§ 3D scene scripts

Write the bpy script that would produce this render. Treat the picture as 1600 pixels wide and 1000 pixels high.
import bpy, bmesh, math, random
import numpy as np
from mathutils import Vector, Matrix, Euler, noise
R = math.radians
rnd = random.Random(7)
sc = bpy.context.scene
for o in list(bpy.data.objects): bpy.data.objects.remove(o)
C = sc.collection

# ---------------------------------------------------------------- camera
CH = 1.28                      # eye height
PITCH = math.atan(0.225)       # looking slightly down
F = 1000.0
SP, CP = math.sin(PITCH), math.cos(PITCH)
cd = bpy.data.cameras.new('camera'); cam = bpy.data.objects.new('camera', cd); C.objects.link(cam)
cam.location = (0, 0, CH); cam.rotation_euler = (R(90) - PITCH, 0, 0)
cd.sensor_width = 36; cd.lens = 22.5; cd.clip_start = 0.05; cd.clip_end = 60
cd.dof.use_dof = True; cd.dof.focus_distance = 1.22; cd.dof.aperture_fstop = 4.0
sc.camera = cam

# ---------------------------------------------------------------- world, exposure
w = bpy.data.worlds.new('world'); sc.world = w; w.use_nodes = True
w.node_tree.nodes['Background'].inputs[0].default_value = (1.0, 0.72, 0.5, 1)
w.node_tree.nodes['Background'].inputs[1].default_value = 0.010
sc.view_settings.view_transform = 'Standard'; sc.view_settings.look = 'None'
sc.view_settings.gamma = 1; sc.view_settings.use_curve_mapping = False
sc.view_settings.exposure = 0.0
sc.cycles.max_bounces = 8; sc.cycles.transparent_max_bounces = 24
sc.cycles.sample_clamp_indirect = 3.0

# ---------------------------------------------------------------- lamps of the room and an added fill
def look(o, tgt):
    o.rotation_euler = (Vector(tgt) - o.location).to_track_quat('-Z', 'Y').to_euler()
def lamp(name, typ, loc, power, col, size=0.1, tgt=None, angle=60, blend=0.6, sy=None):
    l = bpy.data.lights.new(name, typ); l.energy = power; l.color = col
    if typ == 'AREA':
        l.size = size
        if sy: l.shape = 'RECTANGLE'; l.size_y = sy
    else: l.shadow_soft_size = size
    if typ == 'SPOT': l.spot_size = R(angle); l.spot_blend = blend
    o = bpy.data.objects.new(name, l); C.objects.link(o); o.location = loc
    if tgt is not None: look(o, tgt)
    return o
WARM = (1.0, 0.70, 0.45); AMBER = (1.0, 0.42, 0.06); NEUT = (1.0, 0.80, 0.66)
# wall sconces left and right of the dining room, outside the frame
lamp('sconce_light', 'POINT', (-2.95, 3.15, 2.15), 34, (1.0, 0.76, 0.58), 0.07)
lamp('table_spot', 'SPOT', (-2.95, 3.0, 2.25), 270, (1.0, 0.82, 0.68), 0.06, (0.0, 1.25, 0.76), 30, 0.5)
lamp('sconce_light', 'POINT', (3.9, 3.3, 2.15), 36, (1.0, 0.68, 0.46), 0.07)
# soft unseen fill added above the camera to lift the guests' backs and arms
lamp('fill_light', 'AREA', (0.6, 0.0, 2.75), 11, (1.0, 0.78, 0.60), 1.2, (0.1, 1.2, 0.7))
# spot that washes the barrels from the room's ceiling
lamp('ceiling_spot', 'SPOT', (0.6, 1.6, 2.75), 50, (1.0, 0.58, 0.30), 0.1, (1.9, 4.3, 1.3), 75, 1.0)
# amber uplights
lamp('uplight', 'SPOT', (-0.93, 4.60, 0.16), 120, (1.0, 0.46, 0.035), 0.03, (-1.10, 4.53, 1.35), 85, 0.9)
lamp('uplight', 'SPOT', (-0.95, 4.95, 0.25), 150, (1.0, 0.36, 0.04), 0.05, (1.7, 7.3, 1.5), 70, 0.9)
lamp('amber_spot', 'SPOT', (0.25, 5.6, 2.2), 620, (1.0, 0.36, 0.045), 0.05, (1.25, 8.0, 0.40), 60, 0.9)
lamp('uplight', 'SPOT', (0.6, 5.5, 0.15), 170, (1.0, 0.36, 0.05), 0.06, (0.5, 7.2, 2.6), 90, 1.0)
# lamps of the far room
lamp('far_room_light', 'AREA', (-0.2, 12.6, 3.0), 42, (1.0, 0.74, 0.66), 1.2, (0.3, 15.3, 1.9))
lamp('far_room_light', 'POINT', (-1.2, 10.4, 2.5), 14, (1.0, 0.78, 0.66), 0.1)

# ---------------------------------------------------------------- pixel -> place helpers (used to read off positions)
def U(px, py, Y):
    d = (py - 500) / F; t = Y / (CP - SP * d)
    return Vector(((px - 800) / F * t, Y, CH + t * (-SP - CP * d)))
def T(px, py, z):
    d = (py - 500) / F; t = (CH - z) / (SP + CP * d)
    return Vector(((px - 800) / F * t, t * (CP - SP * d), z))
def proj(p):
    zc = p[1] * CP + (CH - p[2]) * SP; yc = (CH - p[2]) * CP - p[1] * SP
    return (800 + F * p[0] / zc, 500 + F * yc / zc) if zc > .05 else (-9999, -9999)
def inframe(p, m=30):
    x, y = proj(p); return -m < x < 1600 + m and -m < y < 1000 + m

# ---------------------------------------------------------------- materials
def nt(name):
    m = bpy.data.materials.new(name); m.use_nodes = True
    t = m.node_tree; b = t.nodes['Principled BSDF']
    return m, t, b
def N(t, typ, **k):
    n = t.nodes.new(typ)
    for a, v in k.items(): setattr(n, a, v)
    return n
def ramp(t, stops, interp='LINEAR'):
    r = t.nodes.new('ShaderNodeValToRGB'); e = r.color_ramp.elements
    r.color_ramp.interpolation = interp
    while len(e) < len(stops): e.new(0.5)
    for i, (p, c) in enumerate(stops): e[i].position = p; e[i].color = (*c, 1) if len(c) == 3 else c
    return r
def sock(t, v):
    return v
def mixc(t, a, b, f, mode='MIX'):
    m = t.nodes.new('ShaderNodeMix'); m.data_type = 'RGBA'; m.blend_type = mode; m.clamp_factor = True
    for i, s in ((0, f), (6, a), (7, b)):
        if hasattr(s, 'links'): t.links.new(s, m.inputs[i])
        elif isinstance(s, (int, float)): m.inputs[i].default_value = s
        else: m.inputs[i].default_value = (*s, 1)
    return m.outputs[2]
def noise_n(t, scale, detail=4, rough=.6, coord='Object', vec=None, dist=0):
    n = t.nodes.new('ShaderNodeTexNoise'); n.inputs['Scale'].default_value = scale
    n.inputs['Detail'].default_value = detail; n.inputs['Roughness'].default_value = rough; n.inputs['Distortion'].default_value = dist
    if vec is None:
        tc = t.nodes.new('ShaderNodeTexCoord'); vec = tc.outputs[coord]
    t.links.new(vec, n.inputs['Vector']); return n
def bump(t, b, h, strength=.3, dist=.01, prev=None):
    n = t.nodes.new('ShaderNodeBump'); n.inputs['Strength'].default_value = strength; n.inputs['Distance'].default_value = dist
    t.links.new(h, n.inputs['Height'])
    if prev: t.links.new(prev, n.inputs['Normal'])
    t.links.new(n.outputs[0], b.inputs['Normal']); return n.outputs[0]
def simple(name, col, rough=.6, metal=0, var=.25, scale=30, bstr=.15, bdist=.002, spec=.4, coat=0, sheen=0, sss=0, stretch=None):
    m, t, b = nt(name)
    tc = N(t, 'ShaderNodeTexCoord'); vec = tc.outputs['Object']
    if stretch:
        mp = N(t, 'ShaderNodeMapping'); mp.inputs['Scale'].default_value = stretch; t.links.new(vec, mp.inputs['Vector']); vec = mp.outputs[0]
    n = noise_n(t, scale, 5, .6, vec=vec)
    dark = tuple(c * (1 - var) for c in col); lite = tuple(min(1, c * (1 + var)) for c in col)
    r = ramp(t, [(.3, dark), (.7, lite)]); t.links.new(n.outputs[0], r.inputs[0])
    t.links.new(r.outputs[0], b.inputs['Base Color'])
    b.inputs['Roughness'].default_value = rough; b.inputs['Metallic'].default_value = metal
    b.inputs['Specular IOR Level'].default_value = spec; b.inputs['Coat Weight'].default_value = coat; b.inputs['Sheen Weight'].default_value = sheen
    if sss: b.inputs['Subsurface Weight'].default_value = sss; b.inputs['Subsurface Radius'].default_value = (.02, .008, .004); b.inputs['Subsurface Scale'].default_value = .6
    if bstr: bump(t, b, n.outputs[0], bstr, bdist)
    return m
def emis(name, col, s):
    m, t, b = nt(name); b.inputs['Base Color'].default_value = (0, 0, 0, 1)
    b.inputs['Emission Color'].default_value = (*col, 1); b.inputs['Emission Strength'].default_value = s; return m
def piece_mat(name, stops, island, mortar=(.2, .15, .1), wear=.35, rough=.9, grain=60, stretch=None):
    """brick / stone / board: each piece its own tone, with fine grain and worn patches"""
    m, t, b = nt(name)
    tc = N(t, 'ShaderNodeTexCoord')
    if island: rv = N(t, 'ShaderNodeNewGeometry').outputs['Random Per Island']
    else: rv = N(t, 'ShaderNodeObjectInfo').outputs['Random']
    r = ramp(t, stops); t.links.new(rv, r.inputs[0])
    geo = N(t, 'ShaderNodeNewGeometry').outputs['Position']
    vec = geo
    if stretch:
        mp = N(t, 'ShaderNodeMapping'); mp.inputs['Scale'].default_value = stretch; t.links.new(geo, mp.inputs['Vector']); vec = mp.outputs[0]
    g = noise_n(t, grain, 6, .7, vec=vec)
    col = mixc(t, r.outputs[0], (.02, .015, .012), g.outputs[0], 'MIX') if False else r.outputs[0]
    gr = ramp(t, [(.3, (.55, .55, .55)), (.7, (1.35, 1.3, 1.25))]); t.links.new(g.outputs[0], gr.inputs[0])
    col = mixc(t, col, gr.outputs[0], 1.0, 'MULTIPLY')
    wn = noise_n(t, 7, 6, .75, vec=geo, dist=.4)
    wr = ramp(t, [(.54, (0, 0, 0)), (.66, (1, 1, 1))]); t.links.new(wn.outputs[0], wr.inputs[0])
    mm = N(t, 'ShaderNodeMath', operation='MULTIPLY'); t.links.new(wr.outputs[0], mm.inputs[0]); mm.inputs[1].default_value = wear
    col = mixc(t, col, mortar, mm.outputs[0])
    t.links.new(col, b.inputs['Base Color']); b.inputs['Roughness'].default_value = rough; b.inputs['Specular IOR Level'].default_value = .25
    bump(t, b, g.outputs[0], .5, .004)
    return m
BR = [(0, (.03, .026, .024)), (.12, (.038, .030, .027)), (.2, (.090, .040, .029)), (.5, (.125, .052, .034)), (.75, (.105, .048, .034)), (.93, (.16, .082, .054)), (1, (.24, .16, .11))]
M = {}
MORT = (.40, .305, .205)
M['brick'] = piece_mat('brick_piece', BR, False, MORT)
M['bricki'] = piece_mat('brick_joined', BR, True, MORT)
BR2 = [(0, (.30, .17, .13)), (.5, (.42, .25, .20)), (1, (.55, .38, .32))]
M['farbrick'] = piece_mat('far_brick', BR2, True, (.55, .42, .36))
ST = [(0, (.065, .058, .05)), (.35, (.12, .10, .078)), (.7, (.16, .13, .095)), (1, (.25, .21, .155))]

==

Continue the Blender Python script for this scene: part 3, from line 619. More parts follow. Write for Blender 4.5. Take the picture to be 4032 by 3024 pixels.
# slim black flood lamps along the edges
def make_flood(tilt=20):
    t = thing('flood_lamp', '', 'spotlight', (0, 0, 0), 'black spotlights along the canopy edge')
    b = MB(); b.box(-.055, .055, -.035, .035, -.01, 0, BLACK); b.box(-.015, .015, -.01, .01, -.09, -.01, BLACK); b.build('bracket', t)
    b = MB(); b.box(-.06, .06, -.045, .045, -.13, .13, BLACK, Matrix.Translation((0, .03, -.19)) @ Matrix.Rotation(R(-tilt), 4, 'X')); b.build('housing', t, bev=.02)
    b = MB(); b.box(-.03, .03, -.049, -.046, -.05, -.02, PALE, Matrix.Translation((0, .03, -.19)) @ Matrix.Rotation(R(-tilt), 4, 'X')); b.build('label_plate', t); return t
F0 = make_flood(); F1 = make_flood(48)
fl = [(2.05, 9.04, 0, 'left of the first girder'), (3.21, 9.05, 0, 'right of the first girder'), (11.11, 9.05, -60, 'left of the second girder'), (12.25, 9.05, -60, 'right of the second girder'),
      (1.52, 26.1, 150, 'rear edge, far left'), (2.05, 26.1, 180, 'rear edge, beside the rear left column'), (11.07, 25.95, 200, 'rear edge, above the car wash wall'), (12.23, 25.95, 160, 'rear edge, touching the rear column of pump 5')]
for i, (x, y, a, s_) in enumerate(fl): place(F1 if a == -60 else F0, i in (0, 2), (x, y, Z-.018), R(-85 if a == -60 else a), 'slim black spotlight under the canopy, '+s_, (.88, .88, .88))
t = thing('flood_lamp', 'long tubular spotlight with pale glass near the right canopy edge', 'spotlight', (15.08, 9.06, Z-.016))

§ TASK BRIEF
Output the section opening with the line that has "Write the bpy" and closing with the line that has "C = sc.collection". Keep both end lines and leave out the rest.

§ WRITTEN SOLUTION
Write the bpy script that would produce this render. Treat the picture as 1600 pixels wide and 1000 pixels high.
import bpy, bmesh, math, random
import numpy as np
from mathutils import Vector, Matrix, Euler, noise
R = math.radians
rnd = random.Random(7)
sc = bpy.context.scene
for o in list(bpy.data.objects): bpy.data.objects.remove(o)
C = sc.collection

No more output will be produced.